PATRICK Conway, Durham County Council's director of arts, libraries and museums (though not necessarily in that order) was among those taking the Rock Island line with Lonnie - and impressed by the cup of tea.

When in a similar post with Gateshead council, Patrick had booked celebrated jazzman George Melly - a contractual condition that a dozen bottles of claret (one or two for the band, maybe) be left in the dressing room. Shortly before he was due on stage, however, sounds of considerable consternation could be heard from the great trumpeter's quarters - Mr Melly was seeing red over the claret.

There were many words with which he described it, apparently, best summed up as "municipal". The council sent out for something more greatly to his taste.

STILL among the epicures, Derek Parkin in Northallerton sends us the menu for the centenary dinner of the Stockton and Darlington Railway - modest little dishes like "Tortue Claire a la famille Pease, pere et fils", "Saumon Vicomte Fallodon" and (gloriously) "Gourmandises a la Puffing Billy". Then there were the wines, enough vintage to keep even George Melly happy and Caf Whitelaw (good old Willie) with which to finish.

The dinner was held in Darlington exactly 100 years ago, Viscount Grey of Fallodon in the chair and assorted peers and Peases, bishops and buffers among the white tied company.

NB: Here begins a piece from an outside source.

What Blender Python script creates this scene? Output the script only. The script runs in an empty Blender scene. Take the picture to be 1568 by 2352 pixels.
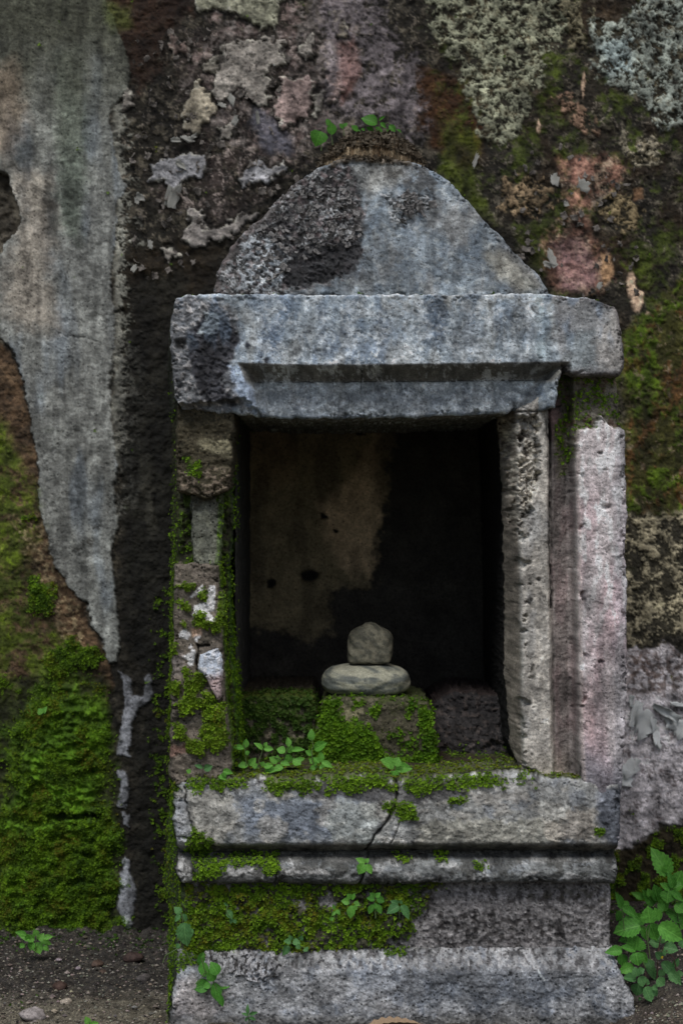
import bpy, math, random
import numpy as np
from mathutils import Vector, Matrix
random.seed(5)
RS = np.random.RandomState(5)
sc = bpy.context.scene
COL = sc.collection
# ------------------------------------------------------------------ camera, sky, sun, exposure
D = 2.4            # camera distance from the shrine's front
S = 0.0006         # metres per drawing unit on the shrine's front
CZ = 0.70          # camera height
cam = bpy.data.cameras.new('camera'); camo = bpy.data.objects.new('camera', cam); COL.objects.link(camo)
camo.location = (0, -D, CZ); camo.rotation_euler = (math.radians(90), 0, 0)
cam.sensor_fit = 'HORIZONTAL'; cam.sensor_width = 24.0
cam.lens = 24.0*D/(1568*S)
cam.clip_start = 0.05; cam.clip_end = 300
cam.dof.use_dof = True; cam.dof.focus_distance = D; cam.dof.aperture_fstop = 7.1
sc.camera = camo
SUN_EL, SUN_AZ = math.radians(56), math.radians(-24)     # azimuth measured from the camera side, minus = from the left
w = bpy.data.worlds.new('World'); sc.world = w; w.use_nodes = True
nt = w.node_tree; nt.nodes.clear()
sky = nt.nodes.new('ShaderNodeTexSky'); sky.sky_type = 'NISHITA'; sky.sun_disc = False
sky.sun_elevation = SUN_EL; sky.sun_rotation = math.radians(180) - SUN_AZ*-1; sky.dust_density = 3.0; sky.air_density = 1.0
bg = nt.nodes.new('ShaderNodeBackground'); bg.inputs[1].default_value = 0.075
wo = nt.nodes.new('ShaderNodeOutputWorld')
nt.links.new(sky.outputs[0], bg.inputs[0]); nt.links.new(bg.outputs[0], wo.inputs[0])
sl = bpy.data.lights.new('sun', 'SUN'); sl.energy = 1.5; sl.angle = math.radians(20); sl.color = (1.0, .98, .955)
so = bpy.data.objects.new('sun', sl); COL.objects.link(so)
_dir = Vector((math.sin(SUN_AZ)*math.cos(SUN_EL), -math.cos(SUN_AZ)*math.cos(SUN_EL), math.sin(SUN_EL)))
so.rotation_euler = _dir.to_track_quat('Z', 'Y').to_euler(); so.location = (-1, -3, 4)
sc.view_settings.view_transform = 'Standard'; sc.view_settings.look = 'None'
sc.view_settings.gamma = 1; sc.view_settings.use_curve_mapping = False
sc.view_settings.exposure = 0.12
sc.cycles.max_bounces = 5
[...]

"I suspect it is the sort of bar meal that may have appealed to you," writes Derek, retired chief executive of Hambleton District Council. He undoubtedly has a point.

...and a third course. Last week's column noted a clash of invitations between a Roman Catholic book launch in Darlington and the World Euphemism Championships (that is to say, a beer tasting) at the Castle Eden Brewery.

We'd attended the former. One of those who sampled the latter has now written to say that not only was it a wonderful evening but that by skilful exhumation of his O level German, a gaffer from Tyne Tees Television won the "name a lager" competition.

Suggestions included Palatine, Schloss Eden, Edenbier and possibly even Eden Buses. The winner was Edenhof, however, probably best pronounced as in Edelweiss. The Tyne Tees Television party wins...a euphemistic trip around the brewery.